Dal 6 novembre 2014, quando venne firmato il protocollo d’intesa che doveva servire a riconvertire la Raffineria di Gela e a superare la stagnazione economica della città, sono passati poco più di due anni. E al consiglio comunale di ieri è tornata a vedersi una scena che in questo lasso di tempo si è riproposta più volte: un nutrito gruppo di lavoratori dell’indotto ha presidiato l’aula consiliare. I lavori sono stati di conseguenza sospesi.
Gli ex operai gelesi, quelli che sono rimasti e nel frattempo non sono riusciti a trovare trasferte lavorative in giro per l’Europa come capitato ad alcuni colleghi, hanno preso la parola per denunciare la condotta di Enimed, la consociata Eni che si occupa di ricerca ed estrazione di idrocarburi. Secondo gli accordi firmati a Roma due anni fa, Enimed a Gela avrebbe dovuto assorbire «382 risorse dirette», di cui «cento saranno utilizzate per progetti Enimed in Sicilia, 20 nel Centro Competenza di Gela e 262 per attività worldwide». Queste le promesse del 2014.
Ad oggi però, a fronte degli oltre duemila dipendenti del diretto e dell’indotto espulsi per la chiusura dello stabilimento, hanno trovato occupazione solo poche centinaia di unità. In più, a sentire gli operai, anche le imprese appaltatrici di Enimed si rivolgerebbero a manodopera esterna. Il sindaco Domenico Messinese ha provato a rassicurare gli animi. «I controlli li facciamo – ha detto – adesso valuteremo se le vostre accuse sono effettive. Abbiamo più volte scritto ufficialmente per avere un incontro con il premier Matteo Renzi».

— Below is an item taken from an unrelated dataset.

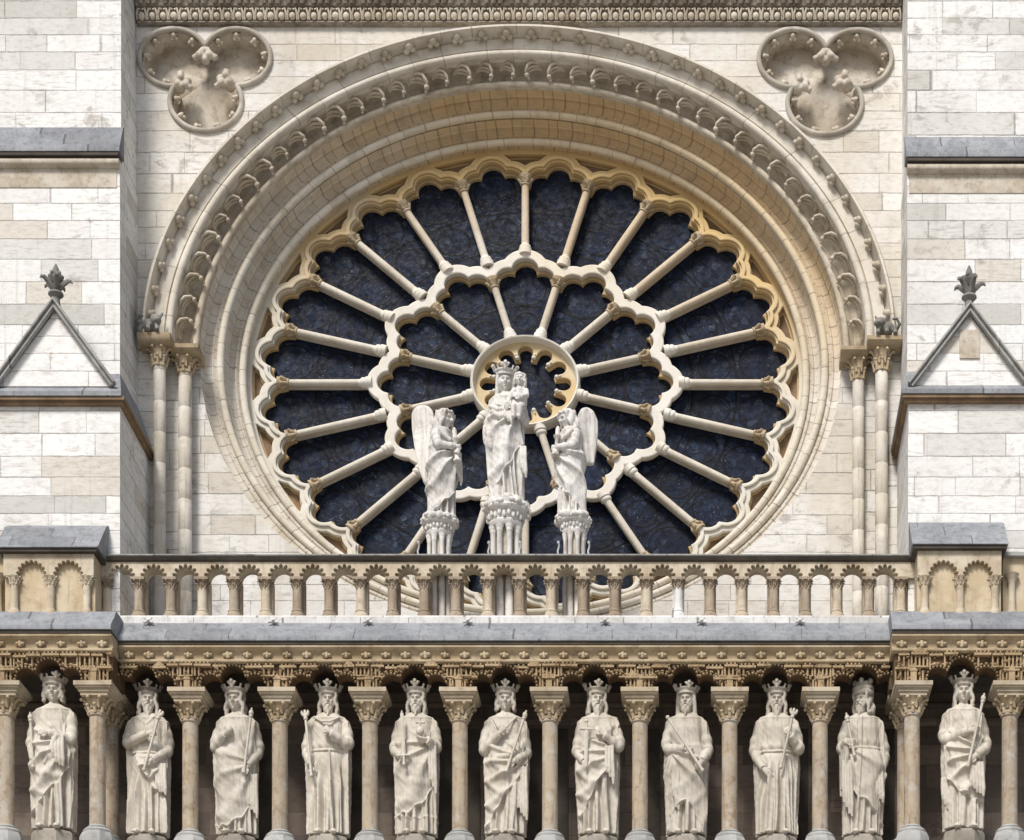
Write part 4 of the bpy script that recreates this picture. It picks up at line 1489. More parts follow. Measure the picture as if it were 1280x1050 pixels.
gal = empty('gallery_wall', (XC, -1.0, 0), 'dark brown stone back wall of the statue gallery above a plain lower wall', 'wall')
mb = MB()
mb.box(-14.5, 8.5, -1.05, -0.35, 9.0, zfr1 + 0.1)
zgl = WZ(906, -1.1)
mb.prism_x([(-1.051, zgl), (-1.13, zgl + 0.03), (-1.13, zgl + 0.1), (-1.051, zgl + 0.13)], -14.5, 8.5)
zgl2 = WZ(884, -1.1)
mb.prism_x([(-1.051, zgl2), (-1.10, zgl2 + 0.03), (-1.10, zgl2 + 0.07), (-1.051, zgl2 + 0.1)], -14.5, 8.5)
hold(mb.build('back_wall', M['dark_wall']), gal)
zfl = WZ(1051, -1.85)
mb = MB()
mb.box(-14.5, 8.5, -2.62, -0.3, zfl - 0.75, zfl - 0.30)
hold(mb.build('gallery_floor', M['sill']), gal)
mb = MB()
mb.box(-14.5, 8.5, -2.6, -0.3, 0.0, zfl - 0.751)
hold(mb.build('lower_wall', M['ashlar']), gal)
# narrow dark doorways seen behind some statues
for px in (222, 330, 445, 556, 590, 668, 700, 815, 1000, 1108):
    x = WX(px, -1.05)
    mb = MB()
    mb.box(x - 0.14, x + 0.14, -1.075, -1.052, zfl - 0.3, zgl - 0.06)
    hold(mb.build('doorway', M['edge']), gal)


# columns
def gallery_column(ztop, zcapb, label):
    """origin at the top of the base, z = 0 at the gallery floor"""
    root = empty('gallery_column', (0, 0, 0), label, 'column', 'columns of the statue gallery')
    z0 = zfl - 0.298
    h = ztop - z0
    r = 0.134
    hc = ztop - zcapb
    s = MB()
    s.lathe([(r * 1.02, 0.34), (r * 1.0, 0.4), (r * 0.97, h - hc + 0.02)], 24)
    s.lathe([(r * 0.97, h - hc - 0.035), (r * 1.13, h - hc - 0.02), (r * 1.13, h - hc + 0.01), (r, h - hc + 0.025)], 24)
    s.build('shaft', M['shaft'], root)
    b = MB()
    b.lathe([(r * 2.2, 0.0), (r * 2.2, 0.17), (r * 1.95, 0.24), (r * 1.9, 0.25), (r * 1.9, 0.26)], 8, sides=8)
    b.lathe([(r * 1.75, 0.255), (r * 1.8, 0.29), (r * 1.55, 0.325), (r * 1.2, 0.335), (r * 1.28, 0.36), (r * 1.05, 0.385), (r * 1.0, 0.39)], 24)
    b.build('base', M['base'], root)
    c = MB()
    foliate_capital(c, (0, 0, h - hc), r * 0.98, hc - 0.215, 11)
    c.build('capital', M['capital'], root, 50)
    a = MB()
    t = h
    for (hw, za, zb_) in ((0.315, t - 0.075, t - 0.004), (0.29, t - 0.105, t - 0.075), (0.25, t - 0.16, t - 0.105), (0.225, t - 0.215, t - 0.16)):
        a.box(-hw, hw, -hw, hw + 0.08, za, zb_ - 0.001)
    # slope the middle moulding
    a.build('abacus', M['abacus'], root)
    return root


M['abacus'] = stone('abacus_stone', (0.52, 0.45, 0.345), (0.42, 0.345, 0.24), (0.15, 0.12, 0.09), 0.5, scale=2.0, local=True)
zt1 = WZ(861, YG - 0.315)
c0 = gallery_column(zfb - 0.002, WZ(899, YG - 0.13), '')
near = ['between the dark faced bearded king and the king pressing an orb', 'between the king pressing an orb and the belted cloaked king',
        'between the belted cloaked king and the king with upright sword', 'between the king with upright sword and the young curly haired king',
        'between the young curly haired king and the king with downturned sword', 'between the king with downturned sword and the hooded king',
        'between the hooded king and the square shouldered king', 'between the square shouldered king and the king turning aside']
for i, px in enumerate(COLS):
    o = c0 if i == 0 else copy_thing(c0, (0, 0, 0))
    o.location = (WX(px, YG), YG, zfl - 0.298)
    o['label'] = 'slender speckled stone column ' + near[i]
nearp = ['at the outer edge of the leftmost projecting bay', 'between the statue with a baton and the dark faced king', 'between the king turning aside and the slim king at the right', 'at the outer edge of the rightmost projecting bay']
for i, px in enumerate(PIERC):
    o = copy_thing(c0, (WX(px, Yp_), Yp_, zfl - 0.298 - (zfb - zfb2)))
    o['label'] = 'slender speckled stone column ' + nearp[i]
# second shafts behind the two corner columns carry the step in the canopy
for i, px in enumerate((139, 1131)):
    o = copy_thing(c0, (WX(px, -1.75), -1.75, zfl - 0.298))
    o['label'] = 'shaded stone column standing close behind the ' + ('left' if i == 0 else 'right') + ' corner column of the gallery'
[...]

Un altro punto controverso, sul quale puntavano soprattutto i sindacati specie del settore edile e metalmeccanico, era la costruzione della piattaforma petrolifera Prezioso K all’interno del progetto offshore ibleo. Ma alla fine Eni ha deciso di non realizzare la piattaforma, anche se la multinazionale continua a rassicurare sulla realizzazione degli impianti a gas. Ora i sindacati chiedono spiegazioni sul destino dei soldi risparmiati dalla mancata costruzione di Prezioso K, che ammonterebbero a circa mezzo miliardo di euro. La proposta sindacale è di spenderli in altri progetti sempre nel territorio di Gela.
Per questo motivo il consiglio di fabbrica e i sindacati confederali dei chimici e dell’energia, che lamentano ritardi anche nella costruzione della Green Refinery, si sono riuniti ieri mattina per deliberare un pacchetto di ore di sciopero da attuare se l’Eni non accetterà il confronto sugli assetti organizzativi e sul rispetto del protocollo d’intesa. La multinazionale dal canto suo ribadisce di essere in regola con i tempi annunciati e attende di conoscere il documento rivendicativo dei sindacati.